Entries with scene source code:
-=-=-=-=-

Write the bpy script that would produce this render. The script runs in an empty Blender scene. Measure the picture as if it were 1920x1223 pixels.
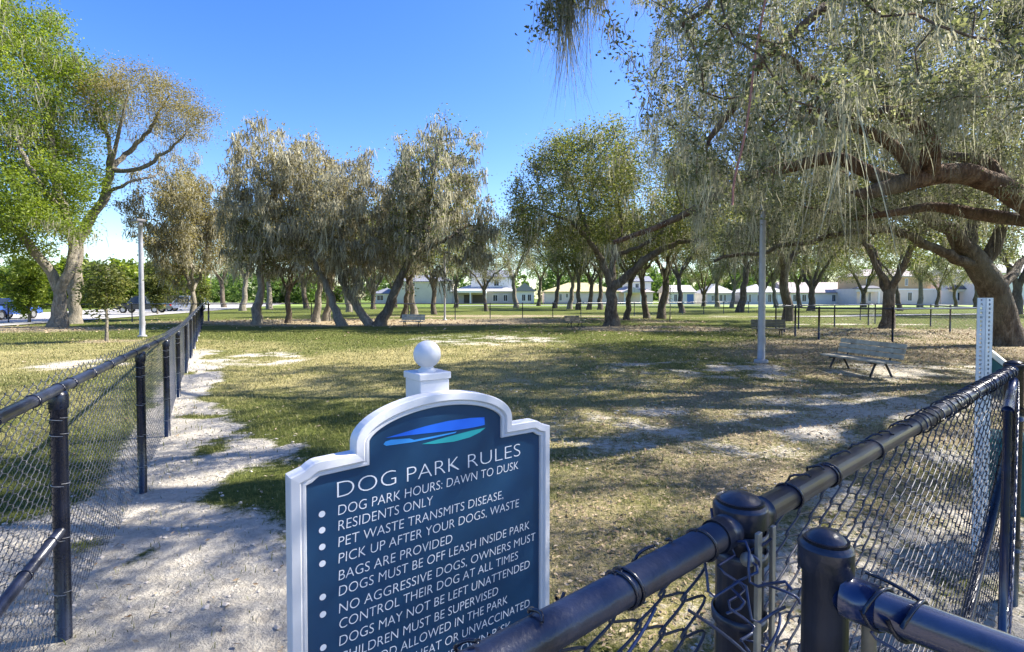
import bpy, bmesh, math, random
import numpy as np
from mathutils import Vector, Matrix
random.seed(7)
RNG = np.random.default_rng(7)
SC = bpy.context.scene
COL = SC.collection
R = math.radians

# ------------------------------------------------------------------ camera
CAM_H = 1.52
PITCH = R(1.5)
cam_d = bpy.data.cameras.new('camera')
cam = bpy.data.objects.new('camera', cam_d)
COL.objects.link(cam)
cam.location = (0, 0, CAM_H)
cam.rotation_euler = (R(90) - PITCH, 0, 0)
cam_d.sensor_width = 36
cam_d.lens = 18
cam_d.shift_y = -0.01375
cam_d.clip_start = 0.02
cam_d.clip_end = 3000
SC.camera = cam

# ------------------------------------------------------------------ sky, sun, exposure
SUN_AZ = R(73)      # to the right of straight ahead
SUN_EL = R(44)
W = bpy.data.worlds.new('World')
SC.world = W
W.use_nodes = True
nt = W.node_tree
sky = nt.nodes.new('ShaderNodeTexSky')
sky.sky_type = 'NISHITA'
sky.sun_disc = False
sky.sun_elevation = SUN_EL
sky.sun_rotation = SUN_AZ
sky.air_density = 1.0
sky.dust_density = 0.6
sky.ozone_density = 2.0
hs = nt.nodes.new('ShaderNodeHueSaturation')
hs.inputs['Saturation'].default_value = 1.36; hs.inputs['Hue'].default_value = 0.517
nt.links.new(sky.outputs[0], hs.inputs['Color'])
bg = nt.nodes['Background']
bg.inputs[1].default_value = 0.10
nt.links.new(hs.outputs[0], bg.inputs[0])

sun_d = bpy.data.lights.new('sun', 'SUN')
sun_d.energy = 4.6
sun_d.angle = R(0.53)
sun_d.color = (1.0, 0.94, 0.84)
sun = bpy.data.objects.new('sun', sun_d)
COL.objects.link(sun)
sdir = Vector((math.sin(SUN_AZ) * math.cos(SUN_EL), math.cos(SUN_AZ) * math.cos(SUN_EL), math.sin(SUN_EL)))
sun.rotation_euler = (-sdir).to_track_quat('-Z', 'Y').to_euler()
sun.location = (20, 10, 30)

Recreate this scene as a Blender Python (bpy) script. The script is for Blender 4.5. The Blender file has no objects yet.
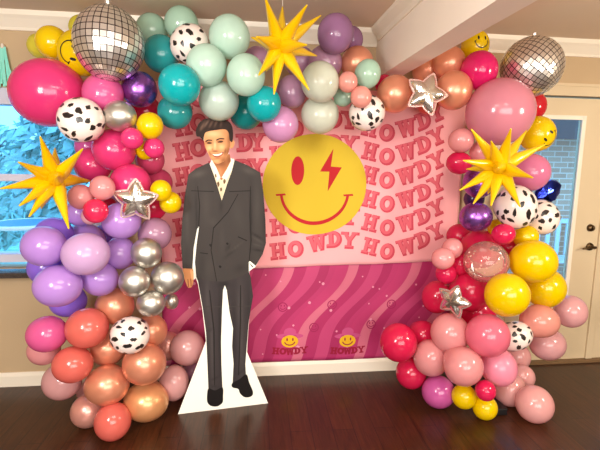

-=-=-=-=-

Problem to work on: With the pictures left out, restate word for word every line of the data above, from the first down to the line that contains "R = math.radians".

Task output:
Write the bpy script that would produce this render. The script runs in an empty Blender scene. Measure the picture as if it were 1920x1223 pixels.
import bpy, bmesh, math, random
import numpy as np
from mathutils import Vector, Matrix
random.seed(7)
RNG = np.random.default_rng(7)
SC = bpy.context.scene
COL = SC.collection
R = math.radians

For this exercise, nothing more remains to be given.